Today’s coffees: Costa Rica and Peru

It feels like a long time since I was actually at Tokumitsu on a Friday morning, but here I am. Tonight I have a viola da gamba lesson for the first time in about 10 months. It’s good to have these things to motivate me. This is good; concert requests for the fall and beyond have been coming in one after another. Now is a great time to prepare. At the same time as my lesson, a few blocks away, Keith will be singing in a concert; I’m going to the concert tomorrow.

Next week we celebrate 3 years in Japan! It would be difficult to describe just how much the experience of learning Japanese and living and working in Japan has changed me, but today I want to share something I learned in language school and have continued to apply to various areas of my life. That would be a study technique called spaced repetition.

This will probably be boring to some of you. Sorry. I thought I had something interesting to write about, but I forgot what it was. I’m sure to remember right after I post this. Anyway…

Spaced repetition means you study a new word, grammar pattern, etc. and then review it the next day, 3 days after that, a week later, 2 weeks later, a month later, and so on. With each review, the time in between doubles. This brings each new concept learned from short term to long term memory.
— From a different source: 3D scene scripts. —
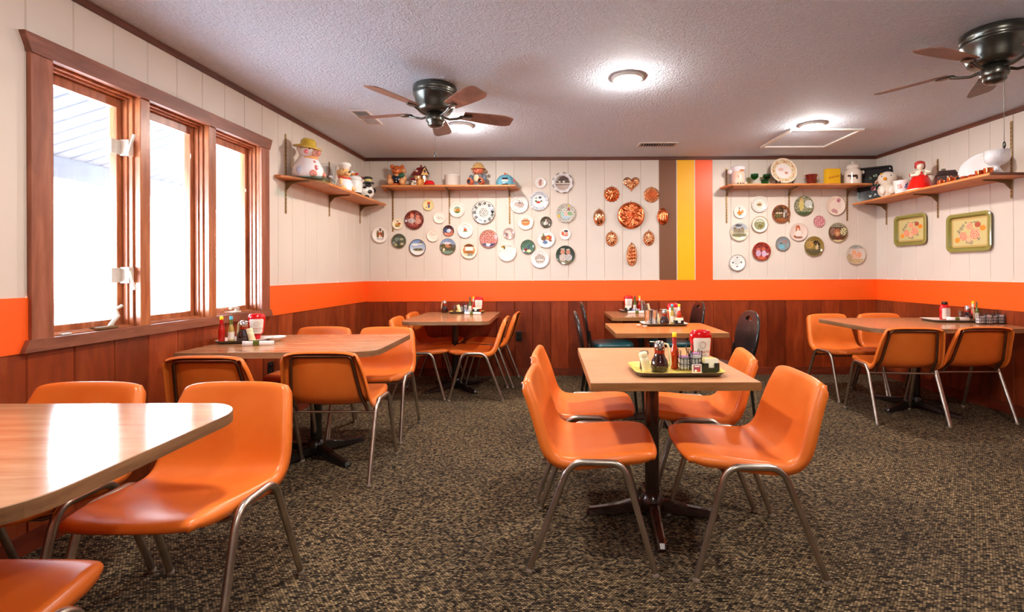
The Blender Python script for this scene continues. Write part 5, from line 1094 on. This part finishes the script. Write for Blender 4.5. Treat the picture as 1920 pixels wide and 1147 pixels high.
# ---------------- things on the tables ----------------
TZ=TH+.001; KZ=TH+.007
def px(p,Y): return (p-CX)/FPX*Y
def multi(parts,name='x'):
    r=bpy.data.objects.new(name,None); COL.objects.link(r); made={}
    for p in parts:
        mb=MB(); p[1](mb); o=mb.build(p[0],p[2],made.get(p[3],r) if len(p)>3 else r); made[p[0]]=o
    return r
KRX,KRY=.05,.030
KP=[(.42,0),(.46,.002),(.46,.022),(.5,.028),(.72,.036),(.84,.05),(.90,.075),(.95,.10),(1,.125),(1,.143),(.93,.157),(.75,.165),(.45,.168),(.001,.1685)]
def kr(z):
    for a,b in zip(KP,KP[1:]):
        if a[1]<=z<=b[1]: return a[0]+(b[0]-a[0])*(z-a[1])/(b[1]-a[1]+1e-9)
    return 1
def bend(o,rx,ry,off=.0009):
    for v in o.data.vertices:
        x,z=v.co.x,v.co.y; k=kr(o.location.z+z); u=max(-.97,min(.97,x/(rx*k))); 
        o_y=-ry*k*math.sqrt(1-u*u)-off-(v.co.z+.0004)*.3
        v.co=(x, o_y, z)
    o.rotation_euler=(0,0,0); o.location=(0,0,o.location.z); return o
def mk_ketchup():
    def body(mb): mb.lathe([(r*KRX,z) for r,z in KP[3:]]+[],n=40,sy=KRY/KRX); mb.lathe([(.001,.028),(KRX*.5,.028)],n=40,sy=KRY/KRX)
    def cap(mb): mb.lathe([(.001,0),(.021,0),(.0225,.002),(.0225,.022),(.02,.0275),(.001,.028)],n=28)
    def lab(mb):
        vs=[];fs=[];A=14;Z=12
        for j in range(Z+1):
            t=j/Z; z=.036+.097*t; k=kr(z); hw=.95 if 0<j<Z else .80
            for i in range(A+1):
                a=-PI/2+(i/A-.5)*2*hw; vs.append(((KRX*k+.0006)*math.cos(a),(KRY*k+.0006)*math.sin(a),z))
        for j in range(Z):
            for i in range(A): fs.append([j*(A+1)+i,j*(A+1)+i+1,(j+1)*(A+1)+i+1,(j+1)*(A+1)+i])
        mb.add(vs,fs)
    r=multi([('bottle_body',body,M['redplastic']),('cap',cap,M['redplastic']),('front_label',lab,M['label'])],'ketchup_bottle')
    lb=[c for c in r.children if c.name.startswith('front_label')][0]
    for b,s,z,m in (('TOMATO',.017,.068,'redink'),('KETCHUP',.009,.054,'greyink')):
        t=text(b,s,lb,(0,0,z),(0,0,0),M[m],'lettering',.0002); bend(t,KRX,KRY)
    mb=MB(); pts=[]
    for k in range(28):
        a=2*PI*k/28; R_=.0145*(1-.1*math.cos(2*a)); x=R_*math.cos(a); z=.101+R_*math.sin(a)*.95; kk=kr(z); pts.append((x,-KRY*kk*math.sqrt(1-(x/(KRX*kk))**2)-.0012,z))
    mb.tube(pts,.0006,5,closed=True); q=[(x*.4+.002,y-.0004,.112+(z-.101)*.25) for x,y,z in pts]; mb.tube(q,.0005,5,closed=True); mb.build('tomato_mark',M['redink'],lb)
    return r
def mk_upright_ketchup():
    def body(mb): mb.lathe([(.001,0),(.036,0),(.042,.004),(.043,.04),(.044,.08),(.042,.11),(.034,.128),(.02,.136),(.001,.138)],n=36,sy=.66)
    def cap(mb): mb.lathe([(.018,.134),(.0225,.136),(.0225,.158),(.001,.159)],n=28)
    def lab(mb):
        vs=[];A=10
        for z in (.008,.05,.095,.104):
            hw=.95 if z<.1 else .7
            for i in range(A+1): a=-PI/2+(i/A-.5)*2*hw; vs.append((.0448*math.cos(a),.0448*.66*math.sin(a),z))
        mb.add(vs,[[j*(A+1)+i,j*(A+1)+i+1,(j+1)*(A+1)+i+1,(j+1)*(A+1)+i] for j in range(3) for i in range(A)])
    def lines(mb):
        for z,w in ((.092,.018),(.084,.024),(.070,.026),(.062,.026),(.054,.022),(.040,.026),(.032,.024),(.024,.018)): mb.box((0,-.0300,z),(w,.0012,.0016))
    return multi([('bottle_body',body,M['redplastic']),('cap',cap,M['blackplastic']),('back_label',lab,M['label']),('printed_lines',lines,M['greyink'],'back_label')],'ketchup_bottle')
def mk_sauce(body_m,cap_m,lab_m,neck_m,h=.165):
    s=h/.165
    def mk():
        def body(mb): mb.at(sc=s).lathe([(.001,0),(.0165,0),(.018,.003),(.018,.072),(.016,.086),(.010,.105),(.0085,.118),(.0085,.145),(.001,.146)],n=24)
        def cap(mb): mb.at(sc=s).lathe([(.0095,.143),(.0105,.145),(.0095,.164),(.001,.165)],n=20)
        def nk(mb): mb.at(sc=s).lathe([(.0102,.112),(.0098,.118),(.0098,.143),(.0102,.144)],n=20)
        def lab(mb): mb.at(sc=s).lathe([(.0184,.018),(.0184,.066)],n=24)
        P=[('bottle_body',body,body_m),('cap',cap,cap_m),('neck_label',nk,neck_m)]
        if lab_m: P.append(('body_label',lab,lab_m))
        return multi(P,'sauce_bottle')
    return mk
def mk_syrup():
    def body(mb): mb.lathe([(.001,0),(.03,0),(.037,.006),(.038,.03),(.034,.048),(.024,.066),(.021,.08),(.022,.098),(.001,.099)],n=32,mi=0)
    def upper(mb): mb.lathe([(.0215,.074),(.0213,.08),(.0224,.0985),(.022,.1)],n=32)
    def lid(mb):
        mb.lathe([(.0235,.095),(.0245,.104),(.023,.112),(.020,.126),(.014,.132),(.001,.134)],n=28); mb.box((-.03,0,.128),(.022,.01,.003),.001)
    def hd(mb): mb.tube([(.018,0,.122),(.034,0,.118),(.040,0,.10),(.045,0,.06),(.046,0,.035),(.043,0,.02)],[.004,.005,.006,.006,.006,.005],8)
    return multi([('pitcher_body',body,M['syrup']),('amber_neck',upper,M['amber']),('metal_lid',lid,M['chrome']),('handle',hd,M['creamplastic'])],'syrup_pitcher')
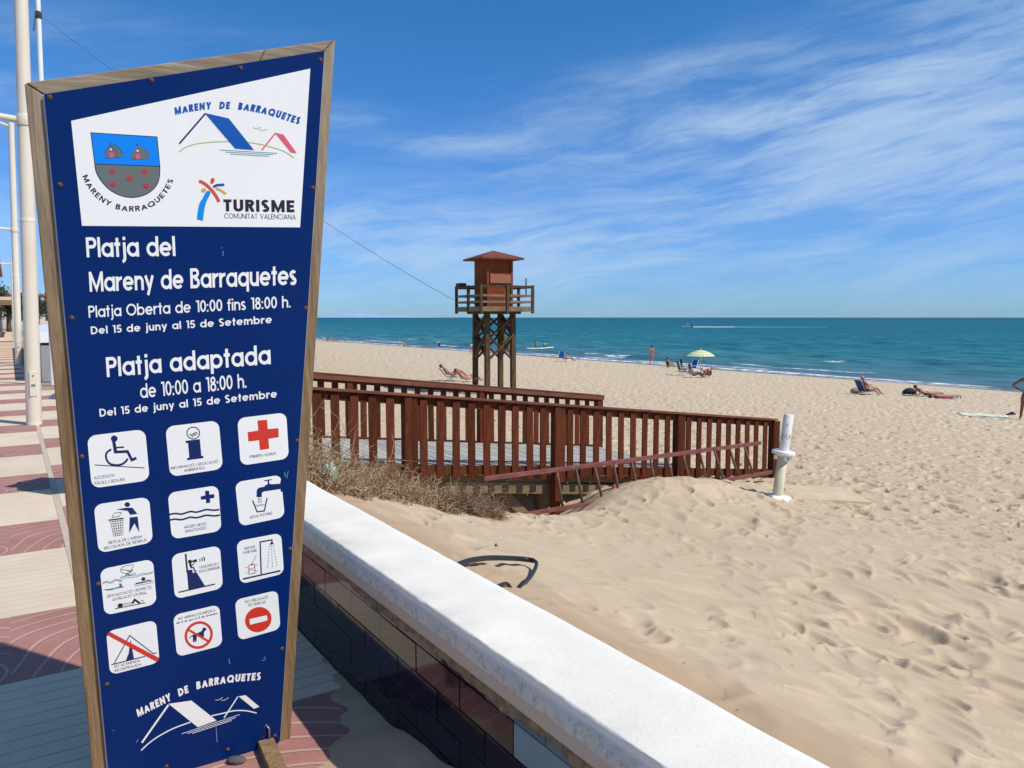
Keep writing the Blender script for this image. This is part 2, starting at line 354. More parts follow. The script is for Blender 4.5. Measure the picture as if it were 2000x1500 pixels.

I first applied this method to kanji (Chinese characters used in Japanese writing)—within about 4 years, I was able to learn all the kanji a Japanese child learns by the time he or she graduates from high school. There are about 2200 characters. Then I added vocabulary and grammar patterns… and then I realized that spaced repetition isn’t just for language study. This applies to music as well, and a huge variety of other subjects. I’m hoping to develop my repertoire of ready-to-play-any-time pieces for cello, viola da gamba, and shamisen, and little by little regain the repertoire I learned in college and grad school that never made it into long term memory. Back when I studied cello with the Suzuki method, I remember reading about Suzuki’s encouragement to his students to review… and I never took it seriously. Now I regret that…

I used to think that review was something that had to be done all the time for every piece of music or every word, but actually that’s not the case. Since the goal is to get the information studied into long term memory, the gaps between reviews progressively widen, increasingly allowing time to review other things and add new vocabulary and new pieces of music. I really wish I had known about this in college.

Keith and I both used the Heisig method for kanji study, along with this website, which allowed for spaced repetition reviews and other study tools. We use Anki software to study vocabulary, and recently I’ve been using Anki to remind me when to review pieces of music as well.

There you have it: a very boring but useful piece of information. I hope it’s helpful. Next I’ll try to get some hiking pictures posted…

1 comment:

Faye said...

That wasn't boring at all, but fascinating. I hope you can apply it to the pieces you play. Please keep us posted on how it goes.